Exemplo 8 – A propósito de Santos – e “ last, but not the least” – seria imperdoável esquecer a santa indignação de Sua Eminência o Cardeal Patriarca – e dos católicos em geral – para com sua excelência o Presidente da República, por o mais alto magistrado da Nação não ter vetado os casamentos gay. Até porque foi para isso que votaram nele.
Perguntarão os leitores: E você? Não se indigna?
Claro que sim!
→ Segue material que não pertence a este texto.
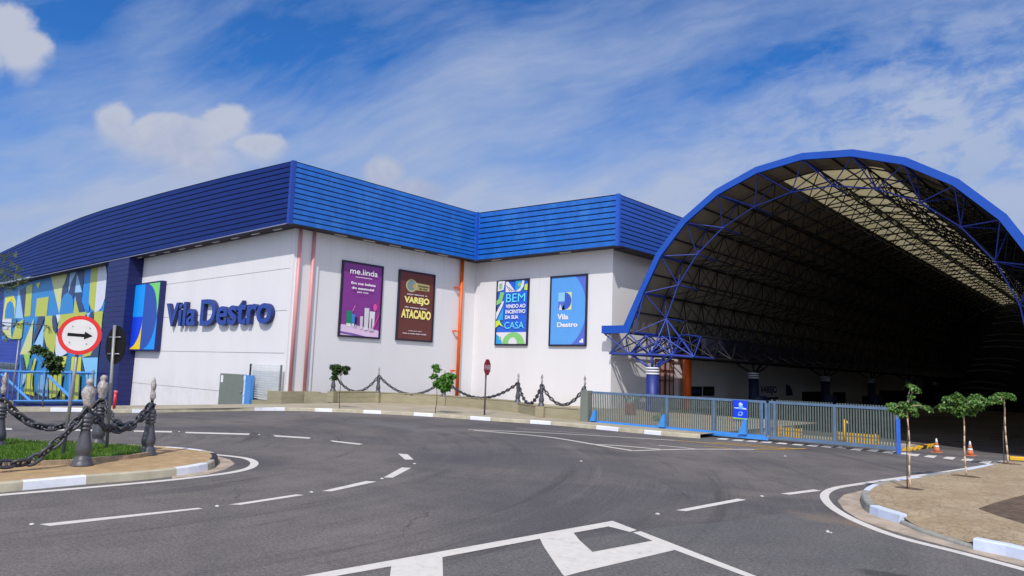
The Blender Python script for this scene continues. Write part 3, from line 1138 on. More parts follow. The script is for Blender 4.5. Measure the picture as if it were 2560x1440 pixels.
# lower edge trims and soffit
mb = MB()
mb.box(XL, FX2 - 0.23, FY1 - 0.015, FY1 + 0.03, 10.06, 10.12)
obj('edge_trim', mb, mat('pale_edge_trim', (120, 126, 160), 0.5, var=0.1), bld)
mb = MB()
mb.box(XL, FX2 - 0.04, FY1 + 0.04, WY1 + 0.1, 10.10, 10.16)
mb.box(WX2 - 0.1, FX2 - 0.04, WY1 + 0.103, FY3 + 0.04, 10.10, 10.16)
mb.box(WX2 - 0.1, FX4 - 0.04, FY3 + 0.043, WY3 + 0.1, 10.06, 10.12)
mb.box(WX4 - 0.1, FX4 - 0.04, WY3 + 0.103, HALL_Y1, 9.98, 10.04)
obj('soffit', mb, M_SOFFIT, bld)
mb = MB()
mb.box(-112, -37.6, FY1 + 0.52, 60, 12.6, 12.9)
mb.box(-37.6, FX4 - 0.6, 37.2, HALL_Y1, 12.3, 12.6)
obj('roof', mb, mat('roof_grey', (120, 122, 124), 0.8), bld)
lampm = MB()
lampm.box(-0.45, 0.45, -0.06, 0.06, -0.05, 0.0)
lamp_me = None
spots = [(-59.3 + i * 2.62, FY1 + 0.62, 10.10, 0) for i in range(9)]
spots += [(FX2 - 0.6, y, 10.10, 1) for y in (24.6, 26.7, 28.8, 30.9, 33.0)]
spots += [(-34.6, FY3 + 0.6, 10.06, 0), (-28.4, FY3 + 0.6, 10.06, 0)]
for i, (x, y, z, r) in enumerate(spots):
    if lamp_me is None:
        lo = obj('soffit_lamp', lampm, M_LAMPW, bld, org=(0, 0, 0))
        lamp_me = lo
    else:
        lo = link(lamp_me.copy())
    lo.location = (x + 37.15, y - 21.8, z)
    lo.rotation_euler = (0, 0, math.pi / 2 * r)

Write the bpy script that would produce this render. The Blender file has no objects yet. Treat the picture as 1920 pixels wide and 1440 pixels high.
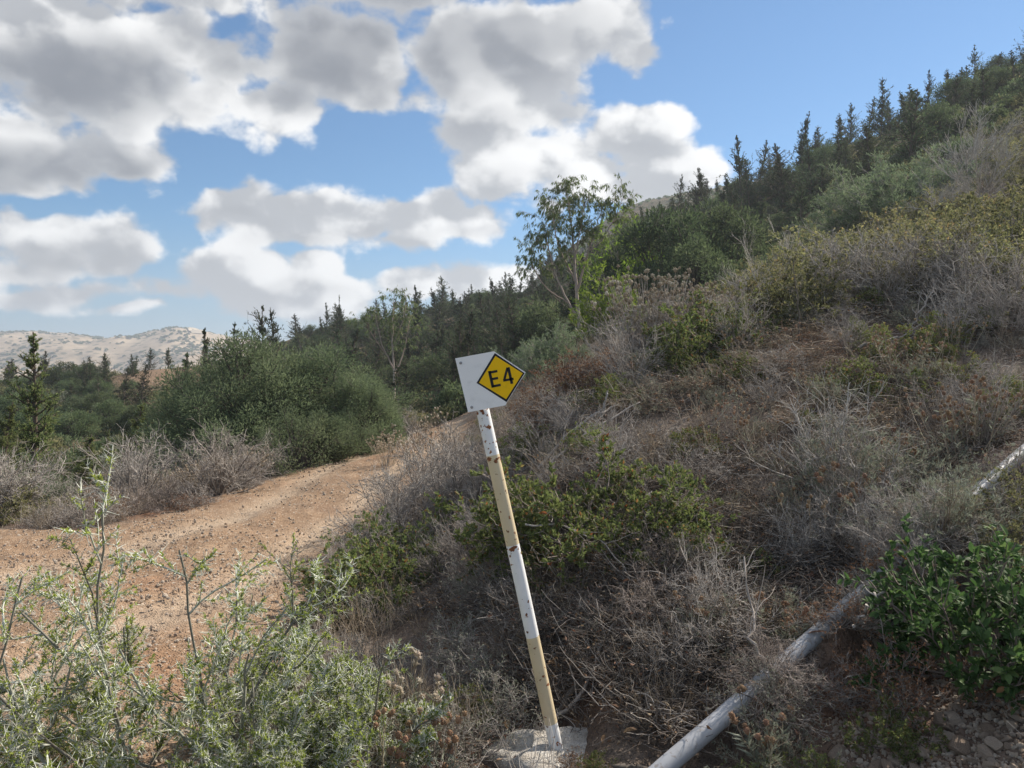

Querem ver?
- Mais do que indignado com a GALP porque, enquanto em Maio o barril de petróleo desceu 17%, a gasolina só baixou 2%!
- Indignadíssimo com o governo e com as palhaçadas cegas e surdas da Autoridade da Concorrência – que não tem autoridade, nem sabe o que é concorrência – por nada fazerem para pôr cobro aos desmandos da GALP.
- Indignado também com a ganância dos bancos, que pagam meio por cento pelos depósitos a prazo para depois emprestarem esse dinheiro a vinte e cinco por cento ou mais. “Et vive la crise”!
- Indignado, mil vezes indignado, com a irresponsabilidade criminosa da BP ao provocar o maior desastre ecológico de que há memória.
- E, finalmente, indignado com o director de O Ribatejo por não me dar mais espaço para gritar todas as minhas indignações!
in ( O Ribatejo)
1 comentário:
Caríssimo José Niza
Quase teria de dizer que não valeu a pena o seu "artigo". Mas como não se esqueceu das suas próprias indignações, vá lá, vá lá..., tenho de lhe dar razão.